= OBJECTIVE =
Repeat each entry as written and leave the images out of the copy.

= RAW DATA =
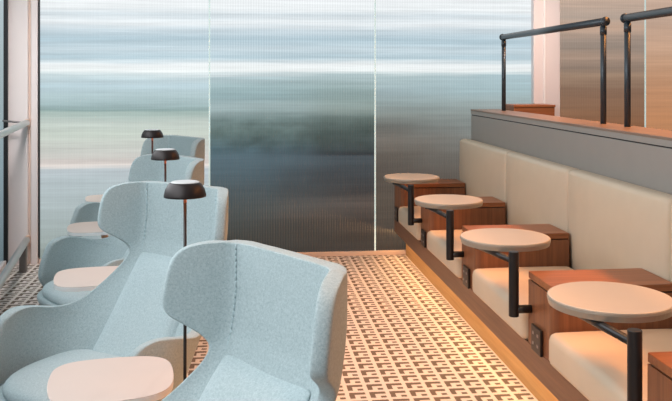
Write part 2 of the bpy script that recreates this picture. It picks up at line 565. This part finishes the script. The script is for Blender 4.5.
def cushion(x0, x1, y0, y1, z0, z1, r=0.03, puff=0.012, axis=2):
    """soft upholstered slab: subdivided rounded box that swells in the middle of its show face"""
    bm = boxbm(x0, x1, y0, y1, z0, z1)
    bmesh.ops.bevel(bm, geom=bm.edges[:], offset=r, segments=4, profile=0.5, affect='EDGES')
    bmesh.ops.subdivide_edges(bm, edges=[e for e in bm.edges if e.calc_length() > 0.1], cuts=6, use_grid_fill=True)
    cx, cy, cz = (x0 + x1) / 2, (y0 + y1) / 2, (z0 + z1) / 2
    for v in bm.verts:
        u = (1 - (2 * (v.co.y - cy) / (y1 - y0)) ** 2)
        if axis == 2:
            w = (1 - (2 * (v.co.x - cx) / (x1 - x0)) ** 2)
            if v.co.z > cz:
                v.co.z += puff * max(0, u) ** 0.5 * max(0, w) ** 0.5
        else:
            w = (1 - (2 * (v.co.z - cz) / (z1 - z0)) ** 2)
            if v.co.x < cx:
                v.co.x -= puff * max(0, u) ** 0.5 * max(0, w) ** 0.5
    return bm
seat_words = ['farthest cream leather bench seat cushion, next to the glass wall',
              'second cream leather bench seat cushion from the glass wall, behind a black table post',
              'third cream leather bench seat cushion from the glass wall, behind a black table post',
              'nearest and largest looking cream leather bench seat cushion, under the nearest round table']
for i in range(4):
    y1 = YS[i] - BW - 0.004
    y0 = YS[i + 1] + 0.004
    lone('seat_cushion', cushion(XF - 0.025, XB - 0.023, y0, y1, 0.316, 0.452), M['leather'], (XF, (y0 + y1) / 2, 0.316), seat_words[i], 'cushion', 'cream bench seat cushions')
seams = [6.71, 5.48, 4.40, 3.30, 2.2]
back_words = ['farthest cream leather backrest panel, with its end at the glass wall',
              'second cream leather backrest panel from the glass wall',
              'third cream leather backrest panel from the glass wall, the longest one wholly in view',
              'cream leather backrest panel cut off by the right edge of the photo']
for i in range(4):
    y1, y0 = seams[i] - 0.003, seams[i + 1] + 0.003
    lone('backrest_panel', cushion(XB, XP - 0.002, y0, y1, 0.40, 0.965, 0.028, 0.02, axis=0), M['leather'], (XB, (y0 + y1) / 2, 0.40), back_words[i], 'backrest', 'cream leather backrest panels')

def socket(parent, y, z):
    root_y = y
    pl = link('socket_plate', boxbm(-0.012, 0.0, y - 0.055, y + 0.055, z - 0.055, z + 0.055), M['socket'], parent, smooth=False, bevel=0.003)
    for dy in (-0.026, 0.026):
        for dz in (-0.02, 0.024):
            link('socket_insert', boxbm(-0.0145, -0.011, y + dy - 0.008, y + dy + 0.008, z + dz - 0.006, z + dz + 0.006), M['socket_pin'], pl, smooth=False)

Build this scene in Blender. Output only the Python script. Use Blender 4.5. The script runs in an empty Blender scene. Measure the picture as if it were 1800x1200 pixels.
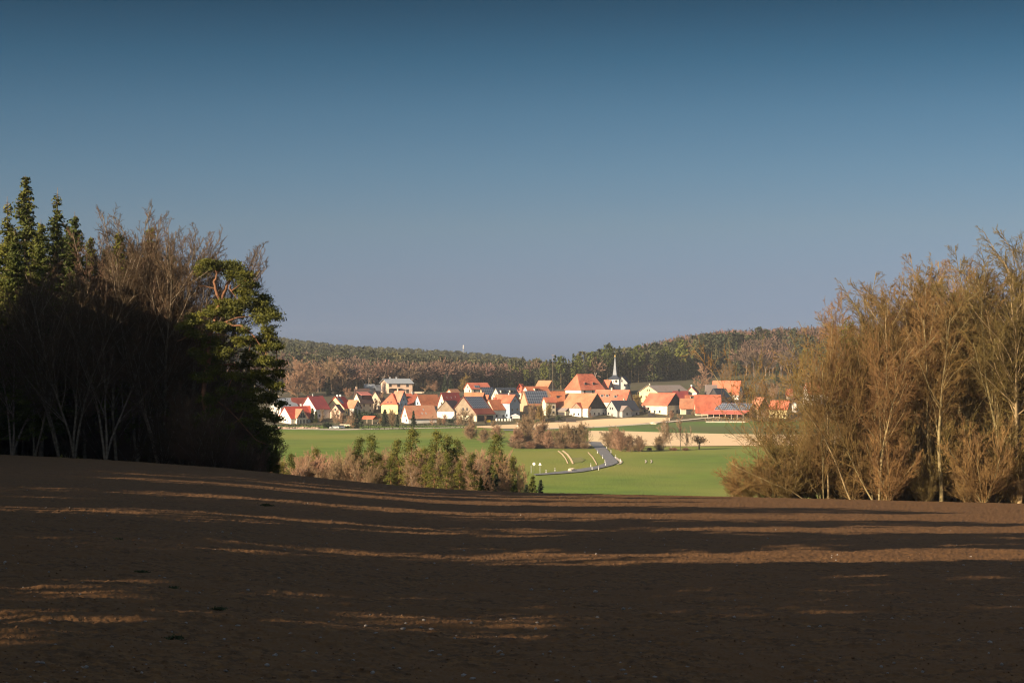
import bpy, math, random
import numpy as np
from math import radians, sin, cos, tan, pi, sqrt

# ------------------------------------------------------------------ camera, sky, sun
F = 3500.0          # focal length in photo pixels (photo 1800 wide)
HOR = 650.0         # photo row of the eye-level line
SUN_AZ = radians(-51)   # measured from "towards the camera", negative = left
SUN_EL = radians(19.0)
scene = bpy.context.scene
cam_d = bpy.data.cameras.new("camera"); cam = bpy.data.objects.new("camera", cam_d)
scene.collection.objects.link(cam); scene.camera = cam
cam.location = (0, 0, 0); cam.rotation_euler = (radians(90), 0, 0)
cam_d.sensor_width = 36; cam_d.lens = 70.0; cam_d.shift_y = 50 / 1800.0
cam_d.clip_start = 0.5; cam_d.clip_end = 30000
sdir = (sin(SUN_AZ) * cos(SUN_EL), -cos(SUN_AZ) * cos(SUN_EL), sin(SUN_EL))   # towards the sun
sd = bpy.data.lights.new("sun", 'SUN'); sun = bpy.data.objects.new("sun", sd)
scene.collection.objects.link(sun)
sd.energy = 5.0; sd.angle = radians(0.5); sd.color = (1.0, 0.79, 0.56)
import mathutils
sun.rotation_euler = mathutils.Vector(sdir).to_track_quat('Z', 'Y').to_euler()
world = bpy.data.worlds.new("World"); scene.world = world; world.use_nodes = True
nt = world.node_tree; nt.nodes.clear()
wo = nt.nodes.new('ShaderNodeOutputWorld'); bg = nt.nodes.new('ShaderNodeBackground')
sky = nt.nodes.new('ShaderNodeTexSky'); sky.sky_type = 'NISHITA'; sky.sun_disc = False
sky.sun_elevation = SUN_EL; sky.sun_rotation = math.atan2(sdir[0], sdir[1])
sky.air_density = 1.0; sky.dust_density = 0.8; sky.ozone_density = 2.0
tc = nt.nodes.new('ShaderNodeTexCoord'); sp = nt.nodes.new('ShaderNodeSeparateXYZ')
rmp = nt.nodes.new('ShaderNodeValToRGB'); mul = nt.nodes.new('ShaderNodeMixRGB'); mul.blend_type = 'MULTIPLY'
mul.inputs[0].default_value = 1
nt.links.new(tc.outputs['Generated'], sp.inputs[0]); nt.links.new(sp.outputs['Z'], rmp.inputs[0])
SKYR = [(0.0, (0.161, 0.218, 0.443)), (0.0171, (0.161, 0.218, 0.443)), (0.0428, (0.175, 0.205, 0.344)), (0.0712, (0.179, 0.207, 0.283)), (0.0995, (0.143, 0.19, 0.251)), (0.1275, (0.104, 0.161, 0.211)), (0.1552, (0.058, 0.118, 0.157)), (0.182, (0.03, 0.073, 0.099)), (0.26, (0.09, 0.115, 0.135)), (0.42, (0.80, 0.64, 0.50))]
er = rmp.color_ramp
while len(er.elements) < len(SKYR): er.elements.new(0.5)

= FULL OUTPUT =
Write part 2 of the bpy script that recreates this picture. It picks up at line 565. This part finishes the script. The script is for Blender 4.5.
def cushion(x0, x1, y0, y1, z0, z1, r=0.03, puff=0.012, axis=2):
    """soft upholstered slab: subdivided rounded box that swells in the middle of its show face"""
    bm = boxbm(x0, x1, y0, y1, z0, z1)
    bmesh.ops.bevel(bm, geom=bm.edges[:], offset=r, segments=4, profile=0.5, affect='EDGES')
    bmesh.ops.subdivide_edges(bm, edges=[e for e in bm.edges if e.calc_length() > 0.1], cuts=6, use_grid_fill=True)
    cx, cy, cz = (x0 + x1) / 2, (y0 + y1) / 2, (z0 + z1) / 2
    for v in bm.verts:
        u = (1 - (2 * (v.co.y - cy) / (y1 - y0)) ** 2)
        if axis == 2:
            w = (1 - (2 * (v.co.x - cx) / (x1 - x0)) ** 2)
            if v.co.z > cz:
                v.co.z += puff * max(0, u) ** 0.5 * max(0, w) ** 0.5
        else:
            w = (1 - (2 * (v.co.z - cz) / (z1 - z0)) ** 2)
            if v.co.x < cx:
                v.co.x -= puff * max(0, u) ** 0.5 * max(0, w) ** 0.5
    return bm
seat_words = ['farthest cream leather bench seat cushion, next to the glass wall',
              'second cream leather bench seat cushion from the glass wall, behind a black table post',
              'third cream leather bench seat cushion from the glass wall, behind a black table post',
              'nearest and largest looking cream leather bench seat cushion, under the nearest round table']
for i in range(4):
    y1 = YS[i] - BW - 0.004
    y0 = YS[i + 1] + 0.004
    lone('seat_cushion', cushion(XF - 0.025, XB - 0.023, y0, y1, 0.316, 0.452), M['leather'], (XF, (y0 + y1) / 2, 0.316), seat_words[i], 'cushion', 'cream bench seat cushions')
seams = [6.71, 5.48, 4.40, 3.30, 2.2]
back_words = ['farthest cream leather backrest panel, with its end at the glass wall',
              'second cream leather backrest panel from the glass wall',
              'third cream leather backrest panel from the glass wall, the longest one wholly in view',
              'cream leather backrest panel cut off by the right edge of the photo']
for i in range(4):
    y1, y0 = seams[i] - 0.003, seams[i + 1] + 0.003
    lone('backrest_panel', cushion(XB, XP - 0.002, y0, y1, 0.40, 0.965, 0.028, 0.02, axis=0), M['leather'], (XB, (y0 + y1) / 2, 0.40), back_words[i], 'backrest', 'cream leather backrest panels')

def socket(parent, y, z):
    root_y = y
    pl = link('socket_plate', boxbm(-0.012, 0.0, y - 0.055, y + 0.055, z - 0.055, z + 0.055), M['socket'], parent, smooth=False, bevel=0.003)
    for dy in (-0.026, 0.026):
        for dz in (-0.02, 0.024):
            link('socket_insert', boxbm(-0.0145, -0.011, y + dy - 0.008, y + dy + 0.008, z + dz - 0.006, z + dz + 0.006), M['socket_pin'], pl, smooth=False)

Build this scene in Blender. Output only the Python script. Use Blender 4.5. The script runs in an empty Blender scene. Measure the picture as if it were 1800x1200 pixels.
import bpy, math, random
import numpy as np
from math import radians, sin, cos, tan, pi, sqrt

# ------------------------------------------------------------------ camera, sky, sun
F = 3500.0          # focal length in photo pixels (photo 1800 wide)
HOR = 650.0         # photo row of the eye-level line
SUN_AZ = radians(-51)   # measured from "towards the camera", negative = left
SUN_EL = radians(19.0)
scene = bpy.context.scene
cam_d = bpy.data.cameras.new("camera"); cam = bpy.data.objects.new("camera", cam_d)
scene.collection.objects.link(cam); scene.camera = cam
cam.location = (0, 0, 0); cam.rotation_euler = (radians(90), 0, 0)
cam_d.sensor_width = 36; cam_d.lens = 70.0; cam_d.shift_y = 50 / 1800.0
cam_d.clip_start = 0.5; cam_d.clip_end = 30000
sdir = (sin(SUN_AZ) * cos(SUN_EL), -cos(SUN_AZ) * cos(SUN_EL), sin(SUN_EL))   # towards the sun
sd = bpy.data.lights.new("sun", 'SUN'); sun = bpy.data.objects.new("sun", sd)
scene.collection.objects.link(sun)
sd.energy = 5.0; sd.angle = radians(0.5); sd.color = (1.0, 0.79, 0.56)
import mathutils
sun.rotation_euler = mathutils.Vector(sdir).to_track_quat('Z', 'Y').to_euler()
world = bpy.data.worlds.new("World"); scene.world = world; world.use_nodes = True
nt = world.node_tree; nt.nodes.clear()
wo = nt.nodes.new('ShaderNodeOutputWorld'); bg = nt.nodes.new('ShaderNodeBackground')
sky = nt.nodes.new('ShaderNodeTexSky'); sky.sky_type = 'NISHITA'; sky.sun_disc = False
sky.sun_elevation = SUN_EL; sky.sun_rotation = math.atan2(sdir[0], sdir[1])
sky.air_density = 1.0; sky.dust_density = 0.8; sky.ozone_density = 2.0
tc = nt.nodes.new('ShaderNodeTexCoord'); sp = nt.nodes.new('ShaderNodeSeparateXYZ')
rmp = nt.nodes.new('ShaderNodeValToRGB'); mul = nt.nodes.new('ShaderNodeMixRGB'); mul.blend_type = 'MULTIPLY'
mul.inputs[0].default_value = 1
nt.links.new(tc.outputs['Generated'], sp.inputs[0]); nt.links.new(sp.outputs['Z'], rmp.inputs[0])
SKYR = [(0.0, (0.161, 0.218, 0.443)), (0.0171, (0.161, 0.218, 0.443)), (0.0428, (0.175, 0.205, 0.344)), (0.0712, (0.179, 0.207, 0.283)), (0.0995, (0.143, 0.19, 0.251)), (0.1275, (0.104, 0.161, 0.211)), (0.1552, (0.058, 0.118, 0.157)), (0.182, (0.03, 0.073, 0.099)), (0.26, (0.09, 0.115, 0.135)), (0.42, (0.80, 0.64, 0.50))]
er = rmp.color_ramp
while len(er.elements) < len(SKYR): er.elements.new(0.5)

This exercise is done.